SAU Buzz

Escape room trend hits SAU

by Abbey Nimrick
Posted on Apr 27, 2017

Locked in Lewis Hall’s Potions Laboratory with only a few friends, you have to decipher clues to unlock boxes and find your way out in only 60 minutes. Can you escape in time?

St. Ambrose University hosted their first ever escape room, put on by the Cosgrove RAs as well as some of the Davis RA staff.

“We had a trial run with one group and they said it was a lot of fun and challenging,” Carissa Origer, Cosgrove resident assistant and event planner said.

Origer said she has gone to a couple different escape rooms and thought it would be cool to try and make one for her residents as a program.

Cosgrove RA Morgan Krieger said escape rooms have become a popular activity.

“Especially popular among college-aged people,” Krieger said, “because it is both actively and mentally challenging.”

Before Origer even presented the idea to the rest of the Cosgrove RA staff, she came up with the theme, clues and how to go about escaping. They then bought all the supplies, props and began advertising for the event.

“I ordered a lot of lock boxes and padlocks from Amazon that some of the clues would be hidden in,” Origer said. “The other props that are used are more for decoration or to throw people off from the clues and those just include posters and other containers that may or may not be used for a clue.”

She used inspiration based on some of the clues she has seen in previous escape rooms that she has been to as well as coming up with some clues on her own.

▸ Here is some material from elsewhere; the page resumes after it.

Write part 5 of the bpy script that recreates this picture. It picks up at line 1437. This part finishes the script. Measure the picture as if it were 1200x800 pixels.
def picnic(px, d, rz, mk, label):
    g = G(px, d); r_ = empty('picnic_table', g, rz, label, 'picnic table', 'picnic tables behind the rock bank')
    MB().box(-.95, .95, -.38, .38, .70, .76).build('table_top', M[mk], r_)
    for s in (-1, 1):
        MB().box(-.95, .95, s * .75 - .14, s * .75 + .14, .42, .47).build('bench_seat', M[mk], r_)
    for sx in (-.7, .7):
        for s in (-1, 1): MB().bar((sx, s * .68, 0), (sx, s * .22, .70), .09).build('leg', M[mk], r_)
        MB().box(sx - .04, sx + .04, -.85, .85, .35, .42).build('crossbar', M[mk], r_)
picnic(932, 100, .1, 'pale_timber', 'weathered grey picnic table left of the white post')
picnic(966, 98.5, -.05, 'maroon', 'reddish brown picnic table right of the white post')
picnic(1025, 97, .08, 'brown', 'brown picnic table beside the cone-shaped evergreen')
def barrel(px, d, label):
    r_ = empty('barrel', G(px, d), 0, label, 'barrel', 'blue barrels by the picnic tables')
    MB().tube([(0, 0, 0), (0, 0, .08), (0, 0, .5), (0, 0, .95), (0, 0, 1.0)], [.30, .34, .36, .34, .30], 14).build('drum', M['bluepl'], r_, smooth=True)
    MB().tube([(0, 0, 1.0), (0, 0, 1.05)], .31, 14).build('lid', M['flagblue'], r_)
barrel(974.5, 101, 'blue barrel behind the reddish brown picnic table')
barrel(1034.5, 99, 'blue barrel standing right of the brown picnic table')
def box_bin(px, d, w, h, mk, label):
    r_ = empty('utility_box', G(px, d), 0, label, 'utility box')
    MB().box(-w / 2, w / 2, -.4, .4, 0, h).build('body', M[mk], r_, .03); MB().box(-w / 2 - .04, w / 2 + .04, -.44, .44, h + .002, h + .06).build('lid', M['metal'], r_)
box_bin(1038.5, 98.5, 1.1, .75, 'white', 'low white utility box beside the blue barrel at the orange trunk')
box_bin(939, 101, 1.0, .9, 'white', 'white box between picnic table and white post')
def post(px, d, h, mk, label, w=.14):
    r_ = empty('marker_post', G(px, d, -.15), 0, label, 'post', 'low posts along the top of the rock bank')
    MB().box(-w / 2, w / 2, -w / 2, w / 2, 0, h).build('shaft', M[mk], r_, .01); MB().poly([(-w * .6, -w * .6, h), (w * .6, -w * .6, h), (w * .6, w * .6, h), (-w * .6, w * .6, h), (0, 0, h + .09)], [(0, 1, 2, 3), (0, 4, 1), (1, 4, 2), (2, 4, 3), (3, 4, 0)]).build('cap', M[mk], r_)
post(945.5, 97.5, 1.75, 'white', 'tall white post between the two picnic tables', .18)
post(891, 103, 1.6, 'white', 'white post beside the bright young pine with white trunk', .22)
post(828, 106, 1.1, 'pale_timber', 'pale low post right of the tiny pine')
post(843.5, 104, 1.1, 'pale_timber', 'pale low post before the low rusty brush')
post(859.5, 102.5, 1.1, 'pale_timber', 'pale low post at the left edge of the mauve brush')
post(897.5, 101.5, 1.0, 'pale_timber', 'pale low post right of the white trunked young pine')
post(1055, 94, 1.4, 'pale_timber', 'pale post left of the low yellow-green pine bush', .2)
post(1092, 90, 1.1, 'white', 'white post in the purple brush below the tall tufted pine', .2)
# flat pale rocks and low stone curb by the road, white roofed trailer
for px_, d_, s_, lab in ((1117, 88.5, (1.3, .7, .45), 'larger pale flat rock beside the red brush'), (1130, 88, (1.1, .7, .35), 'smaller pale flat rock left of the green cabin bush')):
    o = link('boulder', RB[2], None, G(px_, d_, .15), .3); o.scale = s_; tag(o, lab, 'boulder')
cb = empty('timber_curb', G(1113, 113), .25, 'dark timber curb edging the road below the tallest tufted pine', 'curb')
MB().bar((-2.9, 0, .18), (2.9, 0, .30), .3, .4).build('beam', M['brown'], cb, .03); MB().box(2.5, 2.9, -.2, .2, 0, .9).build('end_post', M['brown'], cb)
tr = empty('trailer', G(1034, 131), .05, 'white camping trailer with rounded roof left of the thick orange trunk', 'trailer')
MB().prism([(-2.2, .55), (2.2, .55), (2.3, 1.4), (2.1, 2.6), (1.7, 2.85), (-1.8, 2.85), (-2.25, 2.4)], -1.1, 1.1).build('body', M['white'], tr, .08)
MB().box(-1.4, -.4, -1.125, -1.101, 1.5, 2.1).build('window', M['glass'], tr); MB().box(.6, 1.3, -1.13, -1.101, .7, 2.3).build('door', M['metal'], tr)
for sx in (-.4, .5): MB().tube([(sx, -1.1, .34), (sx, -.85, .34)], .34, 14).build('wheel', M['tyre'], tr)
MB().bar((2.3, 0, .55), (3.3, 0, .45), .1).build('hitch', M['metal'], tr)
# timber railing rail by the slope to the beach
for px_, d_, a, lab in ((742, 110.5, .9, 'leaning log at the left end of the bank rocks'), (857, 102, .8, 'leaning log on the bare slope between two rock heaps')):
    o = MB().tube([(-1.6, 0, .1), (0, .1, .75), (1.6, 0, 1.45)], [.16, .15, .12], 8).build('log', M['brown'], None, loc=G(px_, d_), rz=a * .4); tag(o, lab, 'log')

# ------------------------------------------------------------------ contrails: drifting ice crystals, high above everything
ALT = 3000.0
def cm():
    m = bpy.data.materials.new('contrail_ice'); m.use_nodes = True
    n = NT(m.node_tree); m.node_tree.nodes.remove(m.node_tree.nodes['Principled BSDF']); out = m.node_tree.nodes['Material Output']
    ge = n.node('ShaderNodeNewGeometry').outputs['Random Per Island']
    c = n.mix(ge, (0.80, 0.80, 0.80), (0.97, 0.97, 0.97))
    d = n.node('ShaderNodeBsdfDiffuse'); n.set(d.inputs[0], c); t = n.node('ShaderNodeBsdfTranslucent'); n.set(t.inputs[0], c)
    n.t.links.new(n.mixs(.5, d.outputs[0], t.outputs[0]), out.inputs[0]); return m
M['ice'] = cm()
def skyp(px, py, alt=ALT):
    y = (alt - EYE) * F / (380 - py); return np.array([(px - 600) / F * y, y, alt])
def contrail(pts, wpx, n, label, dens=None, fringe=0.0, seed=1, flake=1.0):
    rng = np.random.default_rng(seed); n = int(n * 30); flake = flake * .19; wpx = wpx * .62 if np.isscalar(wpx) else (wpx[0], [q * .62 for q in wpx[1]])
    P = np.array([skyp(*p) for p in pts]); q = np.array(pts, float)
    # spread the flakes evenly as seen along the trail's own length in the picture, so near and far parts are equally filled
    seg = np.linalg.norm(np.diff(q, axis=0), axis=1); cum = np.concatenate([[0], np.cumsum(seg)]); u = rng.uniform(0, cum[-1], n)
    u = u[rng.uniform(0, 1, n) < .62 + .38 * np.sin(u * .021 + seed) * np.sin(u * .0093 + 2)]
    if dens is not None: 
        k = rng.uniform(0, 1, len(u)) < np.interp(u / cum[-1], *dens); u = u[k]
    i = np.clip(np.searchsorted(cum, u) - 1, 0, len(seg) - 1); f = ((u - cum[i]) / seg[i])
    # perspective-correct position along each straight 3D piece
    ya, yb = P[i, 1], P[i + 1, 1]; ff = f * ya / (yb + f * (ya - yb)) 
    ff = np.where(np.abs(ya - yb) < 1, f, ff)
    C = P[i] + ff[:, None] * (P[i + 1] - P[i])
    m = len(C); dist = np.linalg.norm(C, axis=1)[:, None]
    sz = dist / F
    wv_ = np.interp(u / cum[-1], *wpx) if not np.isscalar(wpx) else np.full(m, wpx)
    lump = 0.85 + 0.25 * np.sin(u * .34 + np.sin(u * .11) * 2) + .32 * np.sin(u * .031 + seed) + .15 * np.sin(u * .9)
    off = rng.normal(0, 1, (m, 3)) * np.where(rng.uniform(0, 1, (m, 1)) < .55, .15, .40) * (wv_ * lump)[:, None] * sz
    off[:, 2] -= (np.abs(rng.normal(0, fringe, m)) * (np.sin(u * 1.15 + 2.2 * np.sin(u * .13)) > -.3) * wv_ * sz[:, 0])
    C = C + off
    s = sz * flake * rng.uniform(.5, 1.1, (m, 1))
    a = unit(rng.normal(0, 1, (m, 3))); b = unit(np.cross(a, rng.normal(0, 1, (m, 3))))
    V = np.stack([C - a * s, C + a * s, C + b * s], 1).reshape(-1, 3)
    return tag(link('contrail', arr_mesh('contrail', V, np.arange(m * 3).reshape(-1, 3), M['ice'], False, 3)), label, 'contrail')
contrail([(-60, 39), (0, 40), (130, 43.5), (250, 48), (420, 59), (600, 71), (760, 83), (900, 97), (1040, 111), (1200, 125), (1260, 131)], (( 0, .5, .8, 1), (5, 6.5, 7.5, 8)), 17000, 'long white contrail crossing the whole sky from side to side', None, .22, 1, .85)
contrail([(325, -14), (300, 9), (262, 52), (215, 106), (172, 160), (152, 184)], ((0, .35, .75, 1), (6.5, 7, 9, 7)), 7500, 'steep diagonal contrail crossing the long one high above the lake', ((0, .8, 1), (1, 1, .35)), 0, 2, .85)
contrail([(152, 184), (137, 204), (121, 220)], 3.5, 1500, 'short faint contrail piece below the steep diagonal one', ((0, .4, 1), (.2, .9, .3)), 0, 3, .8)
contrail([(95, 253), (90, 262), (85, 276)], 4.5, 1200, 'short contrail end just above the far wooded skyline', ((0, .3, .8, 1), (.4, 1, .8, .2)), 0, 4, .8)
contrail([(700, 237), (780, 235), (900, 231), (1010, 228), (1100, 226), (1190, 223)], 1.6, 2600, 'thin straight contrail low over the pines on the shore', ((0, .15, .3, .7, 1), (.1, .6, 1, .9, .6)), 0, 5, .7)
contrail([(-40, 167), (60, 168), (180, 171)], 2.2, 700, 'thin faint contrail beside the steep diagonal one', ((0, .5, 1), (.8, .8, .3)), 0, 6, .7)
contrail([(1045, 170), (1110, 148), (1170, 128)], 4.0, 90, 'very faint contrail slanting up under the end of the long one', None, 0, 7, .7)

Origer tried to base the decorations and clues to fit with the theme, a Harry Potter potions classroom.

Krieger said they painted recycled bottles to make decorative potion bottles.

On top of decor, they also tried to make the room fit the theme as best as possible as well.

“We chose Lewis 001 because we are hoping to have a creepy chemistry, and potions themed room,” Origer said.

During the event on April 7 and 8, the RAs’ work continued.

“We will have someone sitting inside the escape room to give out two clues when asked for, make sure people are on the right track for escaping and to make sure no one cheats while inside the room (because that would take the fun out of it),” Origer said.

After only one week, due to high demand and limited availability, the escape room reached its capacity.

They had 15 groups go through, consisting of 96 Ambrose students. Four of these groups escaped in time, resulting in a 27% escape rate.

“I compared this to other escape rooms escape rates which can range between 20-40%,” Origer said. “I was happy that our escape room rate fell within that range. I wanted the escape room to be challenging, but not too easy where everyone could escape.”

One group escaped in only 38 minutes.

Origer enjoyed putting on the event and hopes to host another escape room next year.